Tuesday 7 December 2021

Dead to Rights Series Brief Thoughts

Dead to Rights: 

This game is extremely bizarre. The first half of the game seems to know that the shooting is basic hitscan combat with weird controls so it breaks up the pace with these weird mini games, the drowning one being the absolute worst of the bunch. After, at a certain point, the mini games stop and then it becomes a straight up shooter and it can get feel drawn out at times. The game isn't that long but it can feel draggy at points. 

The story and presentation is rather strange, the whole game feels like it wants to be some kind of epic crime movie and it does have it's weird charm all though the in engine cutscenes feels like what would've happened if Remedy didn't give Max Payne it's signature comic book style cutscenes.

Dead to Rights 2:

Basically when I think of this game, I tend to think of Steve Blum and one of his more memorable game performances and the gameplay feeling a much jankier Strangehold. It's a fun short little game to play on a weekend.

Dead to Rights Retribution:

Out of all the DTR games you should play, this one is it. The game has a combination of melee and combat that I haven't seen many other shooters try to do before or since. It's cool the amount of combat options you have for a hitscan shooter.
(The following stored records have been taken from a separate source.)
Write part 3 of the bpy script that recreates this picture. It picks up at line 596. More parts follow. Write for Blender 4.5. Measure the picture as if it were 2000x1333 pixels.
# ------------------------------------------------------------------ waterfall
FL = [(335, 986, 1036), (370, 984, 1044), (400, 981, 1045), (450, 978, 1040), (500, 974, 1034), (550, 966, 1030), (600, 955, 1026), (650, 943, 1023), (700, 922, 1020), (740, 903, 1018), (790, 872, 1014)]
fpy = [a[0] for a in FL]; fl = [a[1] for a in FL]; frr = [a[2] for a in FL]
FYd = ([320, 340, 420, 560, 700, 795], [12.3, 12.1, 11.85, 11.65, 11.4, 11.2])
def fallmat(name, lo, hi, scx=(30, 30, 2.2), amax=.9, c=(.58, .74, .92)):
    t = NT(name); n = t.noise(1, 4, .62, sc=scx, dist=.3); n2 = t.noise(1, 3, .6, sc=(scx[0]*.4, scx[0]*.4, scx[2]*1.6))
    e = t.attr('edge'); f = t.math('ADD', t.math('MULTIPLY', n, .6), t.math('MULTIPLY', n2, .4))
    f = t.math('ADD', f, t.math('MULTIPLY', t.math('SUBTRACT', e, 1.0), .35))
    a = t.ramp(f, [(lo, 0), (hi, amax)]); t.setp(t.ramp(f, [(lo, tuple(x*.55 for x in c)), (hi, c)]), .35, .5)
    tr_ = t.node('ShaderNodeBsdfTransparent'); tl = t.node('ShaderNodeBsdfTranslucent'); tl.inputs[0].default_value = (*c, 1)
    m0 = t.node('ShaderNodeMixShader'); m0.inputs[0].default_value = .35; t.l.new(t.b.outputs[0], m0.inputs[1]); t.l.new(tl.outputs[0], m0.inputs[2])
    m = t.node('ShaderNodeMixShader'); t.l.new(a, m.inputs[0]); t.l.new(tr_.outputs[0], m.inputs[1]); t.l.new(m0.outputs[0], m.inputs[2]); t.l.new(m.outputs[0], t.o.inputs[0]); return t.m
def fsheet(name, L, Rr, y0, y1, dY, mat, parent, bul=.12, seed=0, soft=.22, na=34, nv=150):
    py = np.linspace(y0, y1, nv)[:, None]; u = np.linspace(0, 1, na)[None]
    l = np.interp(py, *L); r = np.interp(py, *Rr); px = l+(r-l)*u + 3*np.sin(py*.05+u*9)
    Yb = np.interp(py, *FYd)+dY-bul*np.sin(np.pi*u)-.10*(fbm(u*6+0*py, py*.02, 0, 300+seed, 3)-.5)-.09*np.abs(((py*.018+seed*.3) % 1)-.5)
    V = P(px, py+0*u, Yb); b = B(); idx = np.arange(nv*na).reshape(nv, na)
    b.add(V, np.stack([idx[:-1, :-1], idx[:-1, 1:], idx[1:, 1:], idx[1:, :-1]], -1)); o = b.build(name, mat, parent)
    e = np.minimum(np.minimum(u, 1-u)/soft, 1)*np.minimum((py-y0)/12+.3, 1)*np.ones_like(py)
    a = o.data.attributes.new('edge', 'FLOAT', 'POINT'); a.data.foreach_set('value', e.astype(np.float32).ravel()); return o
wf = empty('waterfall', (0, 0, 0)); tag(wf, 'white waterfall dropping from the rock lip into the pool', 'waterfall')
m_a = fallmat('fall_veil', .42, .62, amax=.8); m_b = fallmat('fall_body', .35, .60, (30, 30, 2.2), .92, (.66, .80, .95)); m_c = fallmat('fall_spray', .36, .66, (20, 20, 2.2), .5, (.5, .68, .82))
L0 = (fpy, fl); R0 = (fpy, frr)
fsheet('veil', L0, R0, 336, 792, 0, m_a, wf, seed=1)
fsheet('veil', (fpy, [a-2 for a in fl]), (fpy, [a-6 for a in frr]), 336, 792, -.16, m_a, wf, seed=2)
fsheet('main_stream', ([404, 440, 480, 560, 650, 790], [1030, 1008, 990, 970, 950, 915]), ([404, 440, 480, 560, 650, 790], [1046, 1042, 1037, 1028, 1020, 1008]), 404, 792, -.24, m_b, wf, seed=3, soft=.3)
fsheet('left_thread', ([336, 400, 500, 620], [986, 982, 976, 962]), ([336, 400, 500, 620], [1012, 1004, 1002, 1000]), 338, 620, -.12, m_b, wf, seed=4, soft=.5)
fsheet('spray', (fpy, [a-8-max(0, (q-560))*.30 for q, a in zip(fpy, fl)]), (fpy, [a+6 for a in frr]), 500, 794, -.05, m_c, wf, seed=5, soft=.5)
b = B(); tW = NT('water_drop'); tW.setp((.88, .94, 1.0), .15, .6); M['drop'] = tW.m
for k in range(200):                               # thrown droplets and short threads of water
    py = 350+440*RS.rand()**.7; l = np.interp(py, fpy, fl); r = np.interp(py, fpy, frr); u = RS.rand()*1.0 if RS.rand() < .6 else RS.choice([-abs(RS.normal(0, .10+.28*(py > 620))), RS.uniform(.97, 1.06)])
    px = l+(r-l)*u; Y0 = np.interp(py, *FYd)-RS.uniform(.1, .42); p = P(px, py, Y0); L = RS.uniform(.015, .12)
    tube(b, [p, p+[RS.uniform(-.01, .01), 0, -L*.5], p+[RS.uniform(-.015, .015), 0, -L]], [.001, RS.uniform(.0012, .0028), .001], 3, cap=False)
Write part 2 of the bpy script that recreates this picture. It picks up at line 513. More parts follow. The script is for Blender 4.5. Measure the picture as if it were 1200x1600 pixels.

You can fist fight enemies, send Shadow on them, use Bullet Time and guns to get kills, disarm enemies, throw enemies into each other, do executions and even do them with weapons, take cover(which is often boring but I use it as a way to heal) and my personal favorite: the clinch. 

It makes for a combat that actually doesn't feel like it can get dull after a point for a game with hitscan weapons. 

The Shadow stealth sections are okay and are decent enough, it's interesting to play a stealth game as a dog.